▶ [Exercise]: Copy each record exactly as it reads, leaving out any pictures it holds.

▶ [Given information]:
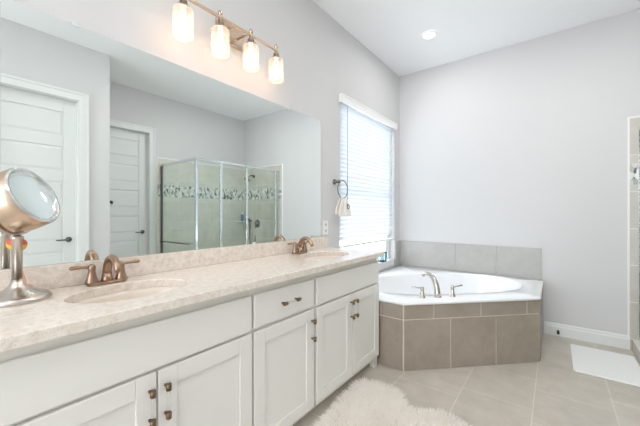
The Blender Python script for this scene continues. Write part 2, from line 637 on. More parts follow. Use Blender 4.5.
m = MB()
for y in (BY0 + 0.12, (BY0 + BY1) / 2, BY1 - 0.12):
    m.box(0.0, y - 0.002, 0.9, 0.0015, y + 0.002, 2.3).box(-0.0575, y - 0.002, 0.9, -0.056, y + 0.002, 2.3)
m.build('ladder_cord', PLASTIC, bl)
m = MB().cyl((0.012, WY0 + 0.12, 2.29), (0.012, WY0 + 0.12, 1.33), 0.004, n=8)
m.cyl((0.012, WY0 + 0.12, 1.33), (0.012, WY0 + 0.12, 1.28), 0.006, n=8)
m.build('tilt_wand', mat('grey wand', (176, 184, 194), 0.3), bl)

jar = thing('glass_jar', 'small dark-edged teal glass holder on the window sill beyond the vanity corner', 'jar', (-0.02, 3.43, SILL))
jx, jy = -0.022, 3.425
m = MB()
for sx in (-1, 1):
    for sy in (-1, 1):
        m.box(jx + sx * 0.032 - 0.006, jy + sy * 0.042 - 0.006, SILL, jx + sx * 0.032 + 0.006, jy + sy * 0.042 + 0.006, SILL + 0.12)
m.box(jx - 0.038, jy - 0.048, SILL, jx + 0.038, jy + 0.048, SILL + 0.014)
for sy in (-1, 1):
    m.box(jx - 0.038, jy + sy * 0.042 - 0.006, SILL + 0.11, jx + 0.038, jy + sy * 0.042 + 0.006, SILL + 0.12)
for sx in (-1, 1):
    m.box(jx + sx * 0.032 - 0.006, jy - 0.036, SILL + 0.11, jx + sx * 0.032 + 0.006, jy + 0.036, SILL + 0.12)
m.build('metal_frame', mat('dark metal edge', (48, 56, 66), 0.4), jar)
MB().box(jx - 0.03, jy - 0.04, SILL + 0.014, jx + 0.03, jy + 0.04, SILL + 0.105).build('glass_body', TEAL, jar)

# ------------------------------------------------------------------ tub surround, splash tiles and tub
PA, PB, PC, PD = (0.0, 2.275), (0.72, 2.275), (1.555, 3.11), (1.555, 3.9)
ZT = 0.515


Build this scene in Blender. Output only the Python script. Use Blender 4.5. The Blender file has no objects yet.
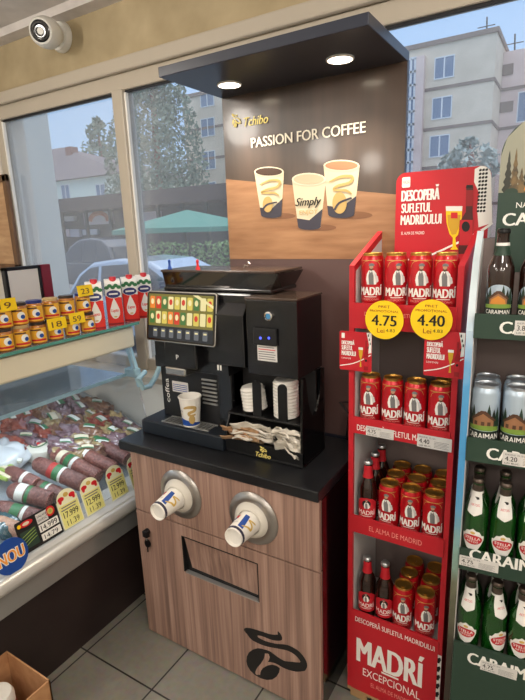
import bpy, bmesh, math, random
from mathutils import Vector, Matrix, noise
random.seed(7)
PI=math.pi; R=math.radians
scene=bpy.context.scene; COL=scene.collection
ORD=['first','second','third','fourth','fifth','sixth','seventh','eighth','ninth','tenth','eleventh','twelfth','thirteenth','fourteenth']
# ---------------------------------------------------------------- camera
YAW,PITCH,ROLL,FPX,H=.556,.2376,-.0373,498.64,1.686
fw=Vector((-math.sin(YAW)*math.cos(PITCH),math.cos(YAW)*math.cos(PITCH),-math.sin(PITCH)))
r0=Vector((math.cos(YAW),math.sin(YAW),0)); u0=r0.cross(fw)
cr,sr=math.cos(ROLL),math.sin(ROLL)
rr=cr*r0+sr*u0; uu=-sr*r0+cr*u0
EYE=Vector((0,0,H))
cd=bpy.data.cameras.new('camera'); cam=bpy.data.objects.new('camera',cd); COL.objects.link(cam)
m=Matrix((rr,uu,-fw)).transposed().to_4x4(); m.translation=EYE; cam.matrix_world=m
cd.sensor_fit='VERTICAL'; cd.sensor_height=24; cd.lens=FPX*24/700; cd.clip_start=.02; cd.clip_end=300
scene.camera=cam
def at(px,py,axis,val):
    d=fw+rr*((px-262.5)/FPX)-uu*((py-350)/FPX)
    t=(val-EYE[axis])/d[axis]; return EYE+d*t
def at_plane(px,py,P,N):
    d=fw+rr*((px-262.5)/FPX)-uu*((py-350)/FPX)
    t=(Vector(P)-EYE).dot(N)/d.dot(N); return EYE+d*t
# ---------------------------------------------------------------- materials
def lin(c):
    c=[x/255 for x in c]; return tuple((x/12.92 if x<=.04045 else ((x+.055)/1.055)**2.4) for x in c)+(1,)
MATS={}
def mat(name,c=(200,200,200),rough=.5,metal=0,emit=None,es=1,coat=0,trans=0,spec=.5,ior=1.45):
    if name in MATS: return MATS[name]
    mt=bpy.data.materials.new(name); mt.use_nodes=True; b=mt.node_tree.nodes['Principled BSDF']
    b.inputs['Base Color'].default_value=lin(c); b.inputs['Roughness'].default_value=rough; b.inputs['Metallic'].default_value=metal
    b.inputs['Coat Weight'].default_value=coat; b.inputs['Coat Roughness'].default_value=.08
    b.inputs['Transmission Weight'].default_value=trans; b.inputs['Specular IOR Level'].default_value=spec; b.inputs['IOR'].default_value=ior
    if emit: b.inputs['Emission Color'].default_value=lin(emit); b.inputs['Emission Strength'].default_value=es
    MATS[name]=mt; return mt
def noisy(name,c1,c2,scale=(8,8,8),rough=.5,detail=4,lo=.35,hi=.65,bump=0,coords='Object',metal=0,coat=0,c3=None,dist=0):
    mt=mat(name,c1,rough,metal,coat=coat); nt=mt.node_tree; b=nt.nodes['Principled BSDF']; N=nt.nodes.new; L=nt.links.new
    tc=N('ShaderNodeTexCoord'); mp=N('ShaderNodeMapping'); mp.inputs['Scale'].default_value=scale
    nz=N('ShaderNodeTexNoise'); nz.inputs['Scale'].default_value=1; nz.inputs['Detail'].default_value=detail; nz.inputs['Distortion'].default_value=dist
    cr_=N('ShaderNodeValToRGB'); e=cr_.color_ramp.elements
    e[0].position=lo; e[0].color=lin(c1); e[1].position=hi; e[1].color=lin(c2)
    if c3: x=e.new((lo+hi)/2); x.color=lin(c3)
    L(tc.outputs[coords],mp.inputs['Vector']); L(mp.outputs[0],nz.inputs['Vector']); L(nz.outputs['Fac'],cr_.inputs[0]); L(cr_.outputs[0],b.inputs['Base Color'])
    if bump:
        bp=N('ShaderNodeBump'); bp.inputs['Strength'].default_value=bump; bp.inputs['Distance'].default_value=.01
        L(nz.outputs['Fac'],bp.inputs['Height']); L(bp.outputs[0],b.inputs['Normal'])
    return mt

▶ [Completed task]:
The Blender Python script for this scene continues. Write part 2, from line 637 on. More parts follow. Use Blender 4.5.
m = MB()
for y in (BY0 + 0.12, (BY0 + BY1) / 2, BY1 - 0.12):
    m.box(0.0, y - 0.002, 0.9, 0.0015, y + 0.002, 2.3).box(-0.0575, y - 0.002, 0.9, -0.056, y + 0.002, 2.3)
m.build('ladder_cord', PLASTIC, bl)
m = MB().cyl((0.012, WY0 + 0.12, 2.29), (0.012, WY0 + 0.12, 1.33), 0.004, n=8)
m.cyl((0.012, WY0 + 0.12, 1.33), (0.012, WY0 + 0.12, 1.28), 0.006, n=8)
m.build('tilt_wand', mat('grey wand', (176, 184, 194), 0.3), bl)

jar = thing('glass_jar', 'small dark-edged teal glass holder on the window sill beyond the vanity corner', 'jar', (-0.02, 3.43, SILL))
jx, jy = -0.022, 3.425
m = MB()
for sx in (-1, 1):
    for sy in (-1, 1):
        m.box(jx + sx * 0.032 - 0.006, jy + sy * 0.042 - 0.006, SILL, jx + sx * 0.032 + 0.006, jy + sy * 0.042 + 0.006, SILL + 0.12)
m.box(jx - 0.038, jy - 0.048, SILL, jx + 0.038, jy + 0.048, SILL + 0.014)
for sy in (-1, 1):
    m.box(jx - 0.038, jy + sy * 0.042 - 0.006, SILL + 0.11, jx + 0.038, jy + sy * 0.042 + 0.006, SILL + 0.12)
for sx in (-1, 1):
    m.box(jx + sx * 0.032 - 0.006, jy - 0.036, SILL + 0.11, jx + sx * 0.032 + 0.006, jy + 0.036, SILL + 0.12)
m.build('metal_frame', mat('dark metal edge', (48, 56, 66), 0.4), jar)
MB().box(jx - 0.03, jy - 0.04, SILL + 0.014, jx + 0.03, jy + 0.04, SILL + 0.105).build('glass_body', TEAL, jar)

# ------------------------------------------------------------------ tub surround, splash tiles and tub
PA, PB, PC, PD = (0.0, 2.275), (0.72, 2.275), (1.555, 3.11), (1.555, 3.9)
ZT = 0.515


Build this scene in Blender. Output only the Python script. Use Blender 4.5. The Blender file has no objects yet.
import bpy, bmesh, math, random
from mathutils import Vector, Matrix, noise
random.seed(7)
PI=math.pi; R=math.radians
scene=bpy.context.scene; COL=scene.collection
ORD=['first','second','third','fourth','fifth','sixth','seventh','eighth','ninth','tenth','eleventh','twelfth','thirteenth','fourteenth']
# ---------------------------------------------------------------- camera
YAW,PITCH,ROLL,FPX,H=.556,.2376,-.0373,498.64,1.686
fw=Vector((-math.sin(YAW)*math.cos(PITCH),math.cos(YAW)*math.cos(PITCH),-math.sin(PITCH)))
r0=Vector((math.cos(YAW),math.sin(YAW),0)); u0=r0.cross(fw)
cr,sr=math.cos(ROLL),math.sin(ROLL)
rr=cr*r0+sr*u0; uu=-sr*r0+cr*u0
EYE=Vector((0,0,H))
cd=bpy.data.cameras.new('camera'); cam=bpy.data.objects.new('camera',cd); COL.objects.link(cam)
m=Matrix((rr,uu,-fw)).transposed().to_4x4(); m.translation=EYE; cam.matrix_world=m
cd.sensor_fit='VERTICAL'; cd.sensor_height=24; cd.lens=FPX*24/700; cd.clip_start=.02; cd.clip_end=300
scene.camera=cam
def at(px,py,axis,val):
    d=fw+rr*((px-262.5)/FPX)-uu*((py-350)/FPX)
    t=(val-EYE[axis])/d[axis]; return EYE+d*t
def at_plane(px,py,P,N):
    d=fw+rr*((px-262.5)/FPX)-uu*((py-350)/FPX)
    t=(Vector(P)-EYE).dot(N)/d.dot(N); return EYE+d*t
# ---------------------------------------------------------------- materials
def lin(c):
    c=[x/255 for x in c]; return tuple((x/12.92 if x<=.04045 else ((x+.055)/1.055)**2.4) for x in c)+(1,)
MATS={}
def mat(name,c=(200,200,200),rough=.5,metal=0,emit=None,es=1,coat=0,trans=0,spec=.5,ior=1.45):
    if name in MATS: return MATS[name]
    mt=bpy.data.materials.new(name); mt.use_nodes=True; b=mt.node_tree.nodes['Principled BSDF']
    b.inputs['Base Color'].default_value=lin(c); b.inputs['Roughness'].default_value=rough; b.inputs['Metallic'].default_value=metal
    b.inputs['Coat Weight'].default_value=coat; b.inputs['Coat Roughness'].default_value=.08
    b.inputs['Transmission Weight'].default_value=trans; b.inputs['Specular IOR Level'].default_value=spec; b.inputs['IOR'].default_value=ior
    if emit: b.inputs['Emission Color'].default_value=lin(emit); b.inputs['Emission Strength'].default_value=es
    MATS[name]=mt; return mt
def noisy(name,c1,c2,scale=(8,8,8),rough=.5,detail=4,lo=.35,hi=.65,bump=0,coords='Object',metal=0,coat=0,c3=None,dist=0):
    mt=mat(name,c1,rough,metal,coat=coat); nt=mt.node_tree; b=nt.nodes['Principled BSDF']; N=nt.nodes.new; L=nt.links.new
    tc=N('ShaderNodeTexCoord'); mp=N('ShaderNodeMapping'); mp.inputs['Scale'].default_value=scale
    nz=N('ShaderNodeTexNoise'); nz.inputs['Scale'].default_value=1; nz.inputs['Detail'].default_value=detail; nz.inputs['Distortion'].default_value=dist
    cr_=N('ShaderNodeValToRGB'); e=cr_.color_ramp.elements
    e[0].position=lo; e[0].color=lin(c1); e[1].position=hi; e[1].color=lin(c2)
    if c3: x=e.new((lo+hi)/2); x.color=lin(c3)
    L(tc.outputs[coords],mp.inputs['Vector']); L(mp.outputs[0],nz.inputs['Vector']); L(nz.outputs['Fac'],cr_.inputs[0]); L(cr_.outputs[0],b.inputs['Base Color'])
    if bump:
        bp=N('ShaderNodeBump'); bp.inputs['Strength'].default_value=bump; bp.inputs['Distance'].default_value=.01
        L(nz.outputs['Fac'],bp.inputs['Height']); L(bp.outputs[0],b.inputs['Normal'])
    return mt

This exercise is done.